■ **DATA EXCERPT**
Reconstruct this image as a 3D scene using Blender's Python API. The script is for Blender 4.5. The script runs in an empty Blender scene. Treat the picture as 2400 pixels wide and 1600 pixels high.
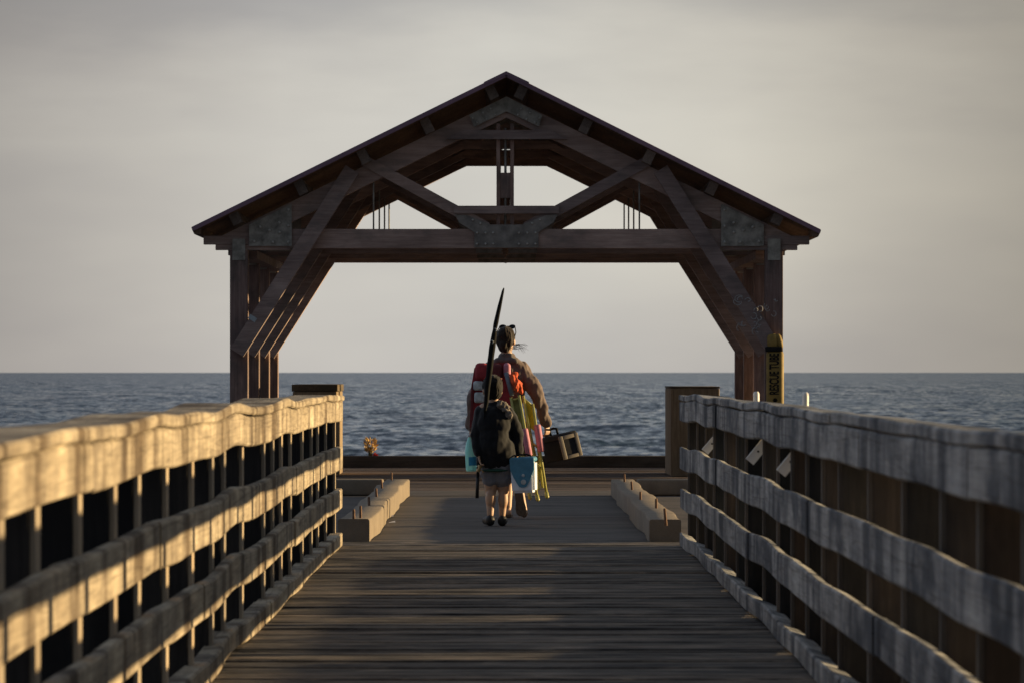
import bpy, bmesh, math, random
from mathutils import Vector, Matrix, noise, Euler
random.seed(7)
S = bpy.context.scene
COL = S.collection
R = math.radians

# ------------------------------------------------------------------ camera
F = 10500.0            # focal length in photo pixels (2400 wide)
VX, VY = 1190.0, 872.0 # vanishing point of the pier / horizon
EYE = 1.25
cam = bpy.data.cameras.new('camera')
co = bpy.data.objects.new('camera', cam); COL.objects.link(co)
co.location = (0, 0, EYE); co.rotation_euler = (R(90), 0, 0)
cam.sensor_width = 36; cam.lens = 36*F/2400
cam.shift_x = (1200-VX)/2400; cam.shift_y = (VY-800)/2400
cam.clip_start = .1; cam.clip_end = 200000
cam.dof.use_dof = True; cam.dof.focus_distance = 40; cam.dof.aperture_fstop = 9.0
S.camera = co

def at(u, v, D):
    return Vector(((u-VX)*D/F, D, EYE-(v-VY)*D/F))

# ------------------------------------------------------------------ object helpers
def tag(o, label=None, cat=None, group=None, kind=None):
    if label: o['label'] = label
    if cat: o['category'] = cat
    if group: o['group'] = group
    if kind: o['kind'] = kind
    return o
def empty(name, loc, rz=0):
    o = bpy.data.objects.new(name, None); COL.objects.link(o)
    o.location = loc; o.rotation_euler = (0, 0, rz)
    o.empty_display_size = .1
    return o
def kids(o): return [c for c in bpy.data.objects if c.parent == o]

class MB:
    """collects simple solids and links them as one mesh object"""
    def __init__(s): s.v = []; s.f = []
    def add(s, vs, fs):
        n = len(s.v); s.v += [tuple(v) for v in vs]; s.f += [tuple(i+n for i in f) for f in fs]
        return s
    def box(s, a, b, M=None, bev=0):
        x0, y0, z0 = a; x1, y1, z1 = b
        if bev <= 0:
            vs = [(x0,y0,z0),(x1,y0,z0),(x1,y1,z0),(x0,y1,z0),(x0,y0,z1),(x1,y0,z1),(x1,y1,z1),(x0,y1,z1)]
            fs = [(3,2,1,0),(4,5,6,7),(0,1,5,4),(1,2,6,5),(2,3,7,6),(3,0,4,7)]
        else:
            bm = bmesh.new(); bmesh.ops.create_cube(bm, size=1)
            for v in bm.verts:
                v.co = Vector(((x0+x1)/2+v.co.x*(x1-x0), (y0+y1)/2+v.co.y*(y1-y0), (z0+z1)/2+v.co.z*(z1-z0)))
            bmesh.ops.bevel(bm, geom=bm.edges[:], offset=bev, segments=3, affect='EDGES', profile=.5)
            bm.verts.index_update()
            vs = [v.co.copy() for v in bm.verts]; fs = [[v.index for v in f.verts] for f in bm.faces]; bm.free()
        if M is not None: vs = [M @ Vector(v) for v in vs]
        return s.add(vs, fs)
    def prism(s, poly, y0, y1):
        """poly: list of (x, z) extruded along y"""
        a = sum(poly[i][0]*poly[(i+1) % len(poly)][1]-poly[(i+1) % len(poly)][0]*poly[i][1] for i in range(len(poly)))
        if a < 0: poly = poly[::-1]
        n = len(poly)
        vs = [(p[0], y0, p[1]) for p in poly]+[(p[0], y1, p[1]) for p in poly]
        fs = [tuple(range(n)), tuple(range(2*n-1, n-1, -1))]+[(i, n+i, n+(i+1) % n, (i+1) % n) for i in range(n)]
        return s.add(vs, fs)
    def bar(s, p, q, w, y0, y1):
        """flat bar in the x-z plane from p to q of width w"""
        p = Vector(p); q = Vector(q); d = (q-p).normalized(); n = Vector((-d.y, d.x))*w/2
        return s.prism([tuple(p+n), tuple(q+n), tuple(q-n), tuple(p-n)], y0, y1)
    def tube(s, pts, r, n=10, cap=True):
        pts = [Vector(p) for p in pts]; rs = r if isinstance(r, (list, tuple)) else [r]*len(pts)
        rings = []; up = None
        for i, p in enumerate(pts):
            d = (pts[min(i+1, len(pts)-1)]-pts[max(i-1, 0)]).normalized()
            if up is None: up = Vector((0, 0, 1)) if abs(d.z) < .9 else Vector((0, 1, 0))
            a = d.cross(up).normalized(); b = a.cross(d).normalized(); up = b
            rings.append([p+(a*math.cos(t*2*math.pi/n)+b*math.sin(t*2*math.pi/n))*rs[i] for t in range(n)])
        vs = [v for r_ in rings for v in r_]; fs = []
        for i in range(len(pts)-1):
            for t in range(n):
                fs.append((i*n+t, (i+1)*n+t, (i+1)*n+(t+1) % n, i*n+(t+1) % n))
        if cap:
            fs.append(tuple(range(n))); fs.append(tuple((len(pts)-1)*n+t for t in range(n-1, -1, -1)))
        return s.add(vs, fs)
    def lathe(s, prof, n=20, M=None):
        """prof: (radius, z) list, revolved round z"""
        vs = []; fs = []
        for r, z in prof:
            for t in range(n): vs.append(Vector((r*math.cos(t*2*math.pi/n), r*math.sin(t*2*math.pi/n), z)))
        for i in range(len(prof)-1):
            for t in range(n): fs.append((i*n+t, i*n+(t+1) % n, (i+1)*n+(t+1) % n, (i+1)*n+t))
        fs.append(tuple(range(n-1, -1, -1))); fs.append(tuple((len(prof)-1)*n+t for t in range(n)))
        if M is not None: vs = [M @ v for v in vs]
        return s.add(vs, fs)
    def build(s, name, mat, parent=None, smooth=False, world=True):
        me = bpy.data.meshes.new(name); me.from_pydata(s.v, [], s.f); me.validate(); me.update()
        bm = bmesh.new(); bm.from_mesh(me); bmesh.ops.recalc_face_normals(bm, faces=bm.faces); bm.to_mesh(me); bm.free()
        return link(name, me, mat, parent, smooth, world)

def link(name, me, mat, parent=None, smooth=False, world=True):
    o = bpy.data.objects.new(name, me); COL.objects.link(o)
    me.materials.append(mat)
    if smooth is True:
        for p in me.polygons: p.use_smooth = True
    elif smooth:
        for p in me.polygons: p.use_smooth = True
        me.set_sharp_from_angle(angle=R(smooth))
    if parent is not None:
        o.parent = parent
        if world: # geometry was given in world space: bring it into the parent's frame
            me.transform(chain(parent).inverted())
    return o
def chain(p):
    m = Matrix.Identity(4)
    while p is not None:
        m = (Matrix.Translation(p.location) @ p.rotation_euler.to_matrix().to_4x4()) @ m; p = p.parent
    return m
def rebase(o):
    """put the origin of a one-mesh thing at the middle of its base"""
    me = o.data; xs = [v.co for v in me.vertices]
    c = Vector(((min(v.x for v in xs)+max(v.x for v in xs))/2, (min(v.y for v in xs)+max(v.y for v in xs))/2, min(v.z for v in xs)))
    me.transform(Matrix.Translation(-c)); o.location = c
    return o

# ------------------------------------------------------------------ materials
def mat(name):
    m = bpy.data.materials.new(name); m.use_nodes = True
    nt = m.node_tree
    return m, nt, nt.nodes['Principled BSDF']
def N(nt, t, **kw):
    n = nt.nodes.new(t)
    for k, v in kw.items():
        if k in n.inputs: n.inputs[k].default_value = v
        else: setattr(n, k, v)
    return n
def ramp(nt, stops, fac):
    r = nt.nodes.new('ShaderNodeValToRGB'); e = r.color_ramp.elements
    while len(e) < len(stops): e.new(.5)
    for el, (p, c) in zip(e, stops): el.position = p; el.color = (*c, 1) if len(c) == 3 else c
    nt.links.new(fac, r.inputs[0]); return r
def mixc(nt, fac, a, b, mode='MIX'):
    m = nt.nodes.new('ShaderNodeMix'); m.data_type = 'RGBA'; m.blend_type = mode
    for sock, v in ((m.inputs[0], fac), (m.inputs[6], a), (m.inputs[7], b)):
        if hasattr(v, 'default_value') or isinstance(v, bpy.types.NodeSocket): nt.links.new(v, sock)
        elif isinstance(v, (int, float)): sock.default_value = v
        else: sock.default_value = (*v, 1)
    return m.outputs[2]
def noisetex(nt, vec, scale, detail=4, rough=.55):
    n = N(nt, 'ShaderNodeTexNoise', Scale=scale, Detail=detail, Roughness=rough)
    nt.links.new(vec, n.inputs['Vector']); return n.outputs['Fac']
def coords(nt, scale=(1, 1, 1), world=True):
    if world:
        g = nt.nodes.new('ShaderNodeNewGeometry'); o = g.outputs['Position']
    else:
        g = nt.nodes.new('ShaderNodeTexCoord'); o = g.outputs['Object']
    mp = N(nt, 'ShaderNodeMapping'); mp.inputs['Scale'].default_value = scale
    nt.links.new(o, mp.inputs['Vector']); return mp.outputs['Vector']
def bump(nt, b, h, strength=.4, dist=.01):
    n = N(nt, 'ShaderNodeBump', Strength=strength, Distance=dist)
    nt.links.new(h, n.inputs['Height']); nt.links.new(n.outputs['Normal'], b.inputs['Normal'])

def wood(name, dark, mid, light, axis='Y', stain=.45, stain_col=(.05, .047, .045), rough=.85, per=None, spread=.35, stain_scale=1.0, bumpd=.006, gl=.06, gs=42, streak=None, patch=None, flecks=False, blotch=((.62, .6, .58), (1.12, 1.1, 1.06))):
    """weathered timber: long grain along one axis, blotches and dark stains"""
    m, nt, b = mat(name)
    k = {'X': (gl, 1, 1), 'Y': (1, gl, 1), 'Z': (1, 1, gl)}[axis]
    grain = noisetex(nt, coords(nt, k), gs, 6, .68)
    k2 = {'X': (.35, 1, 1), 'Y': (1, .35, 1), 'Z': (1, 1, .35)}[axis]
    blot = noisetex(nt, coords(nt, k2), 4.2, 5, .6)
    st = noisetex(nt, coords(nt, tuple(x*stain_scale for x in ((.5, 1, 1) if axis == 'X' else (1, .9, .55) if axis == 'Y' else (1, 1, .5)))), 3.1, 5, .62)
    c = ramp(nt, [(.25, dark), (.5, mid), (.78, light)], grain).outputs[0]
    c2 = ramp(nt, [(.3, blotch[0]), (.7, blotch[1])], blot).outputs[0]
    c = mixc(nt, 1.0, c, c2, 'MULTIPLY')
    sm = ramp(nt, [(1-stain-.06, (0, 0, 0)), (1-stain+.14, (1, 1, 1))], st).outputs[0]
    smf = N(nt, 'ShaderNodeMath', operation='MULTIPLY'); nt.links.new(sm, smf.inputs[0]); smf.inputs[1].default_value = .8
    c = mixc(nt, smf.outputs[0], c, stain_col)
    if flecks: # pale worn slivers, and lit and dark sun streaks put into the boards' colour
        f1 = noisetex(nt, coords(nt, (.28, 1, 1)), 9, 7, .7)
        f2 = noisetex(nt, coords(nt, (.42, 1, 1)), 3.2, 6, .66)
        c = mixc(nt, 1.0, c, ramp(nt, [(.36, (.42, .42, .44)), (.5, (1, 1, 1)), (.64, (1.5, 1.45, 1.38))], f2).outputs[0], 'MULTIPLY')
        c = mixc(nt, 1.0, c, ramp(nt, [(.36, (.45, .44, .45)), (.5, (1, 1, 1)), (.60, (1.15, 1.13, 1.1)), (.70, (2.3, 2.2, 2.05))], f1).outputs[0], 'MULTIPLY')
    if patch: # big mould patches
        pn = noisetex(nt, coords(nt, (1, .55, 1.1)), 1.7, 6, .62)
        c = mixc(nt, ramp(nt, [(.50, (0, 0, 0)), (.60, (.85, .85, .85))], pn).outputs[0], c, patch)
    if streak: # run-off stains that trail down the face of the boards
        sn = noisetex(nt, coords(nt, (1, 1, .22)), 2.3, 7, .66)
        c = mixc(nt, 1.0, c, ramp(nt, [(.40, streak), (.50, (1, 1, 1)), (.66, (1.25, 1.24, 1.2))], sn).outputs[0], 'MULTIPLY')
    if per:
        if per == 'island':
            g = nt.nodes.new('ShaderNodeNewGeometry'); rnd = g.outputs['Random Per Island']
        else:
            g = nt.nodes.new('ShaderNodeObjectInfo'); rnd = g.outputs['Random']
        lo = 1-spread; hi = 1+spread
        v = ramp(nt, [(0, (lo, lo, lo*1.02)), (.5, (1, .98, .95)), (1, (hi, hi*.93, hi*.86))], rnd)
        if spread > .7: # boards of several ages and timbers side by side
            v.color_ramp.elements.new(.2); v.color_ramp.elements.new(.35); v.color_ramp.elements.new(.75)
            for el, (p_, c_) in zip(v.color_ramp.elements, ((0, (.30, .31, .33)), (.2, (.85, .78, .7)), (.4, (.62, .66, .66)), (.56, (.34, .34, .36)), (.7, (1.15, .95, .8)), (.86, (.8, .6, .48)))):
                el.position = p_; el.color = (*c_, 1)
            v.color_ramp.interpolation = 'CONSTANT'
        v = v.outputs[0]
        c = mixc(nt, 1.0, c, v, 'MULTIPLY')
    if streak: # lengthwise drying cracks
        ck = noisetex(nt, coords(nt, (1, .018, 1)), 17, 2, .5)
        c = mixc(nt, 1.0, c, ramp(nt, [(.482, (1, 1, 1)), (.497, (.6, .58, .56)), (.512, (1, 1, 1))], ck).outputs[0], 'MULTIPLY')
    nt.links.new(c, b.inputs['Base Color'])
    b.inputs['Roughness'].default_value = rough
    b.inputs['Specular IOR Level'].default_value = .25
    bump(nt, b, grain, .55, bumpd)
    return m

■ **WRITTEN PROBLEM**
Every line from the top of the material above through the line with "def kids(o): return" should be duplicated exactly, please; leave out the pictures.

■ **FINAL ANSWER**
Reconstruct this image as a 3D scene using Blender's Python API. The script is for Blender 4.5. The script runs in an empty Blender scene. Treat the picture as 2400 pixels wide and 1600 pixels high.
import bpy, bmesh, math, random
from mathutils import Vector, Matrix, noise, Euler
random.seed(7)
S = bpy.context.scene
COL = S.collection
R = math.radians

# ------------------------------------------------------------------ camera
F = 10500.0            # focal length in photo pixels (2400 wide)
VX, VY = 1190.0, 872.0 # vanishing point of the pier / horizon
EYE = 1.25
cam = bpy.data.cameras.new('camera')
co = bpy.data.objects.new('camera', cam); COL.objects.link(co)
co.location = (0, 0, EYE); co.rotation_euler = (R(90), 0, 0)
cam.sensor_width = 36; cam.lens = 36*F/2400
cam.shift_x = (1200-VX)/2400; cam.shift_y = (VY-800)/2400
cam.clip_start = .1; cam.clip_end = 200000
cam.dof.use_dof = True; cam.dof.focus_distance = 40; cam.dof.aperture_fstop = 9.0
S.camera = co

def at(u, v, D):
    return Vector(((u-VX)*D/F, D, EYE-(v-VY)*D/F))

# ------------------------------------------------------------------ object helpers
def tag(o, label=None, cat=None, group=None, kind=None):
    if label: o['label'] = label
    if cat: o['category'] = cat
    if group: o['group'] = group
    if kind: o['kind'] = kind
    return o
def empty(name, loc, rz=0):
    o = bpy.data.objects.new(name, None); COL.objects.link(o)
    o.location = loc; o.rotation_euler = (0, 0, rz)
    o.empty_display_size = .1
    return o
def kids(o): return [c for c in bpy.data.objects if c.parent == o]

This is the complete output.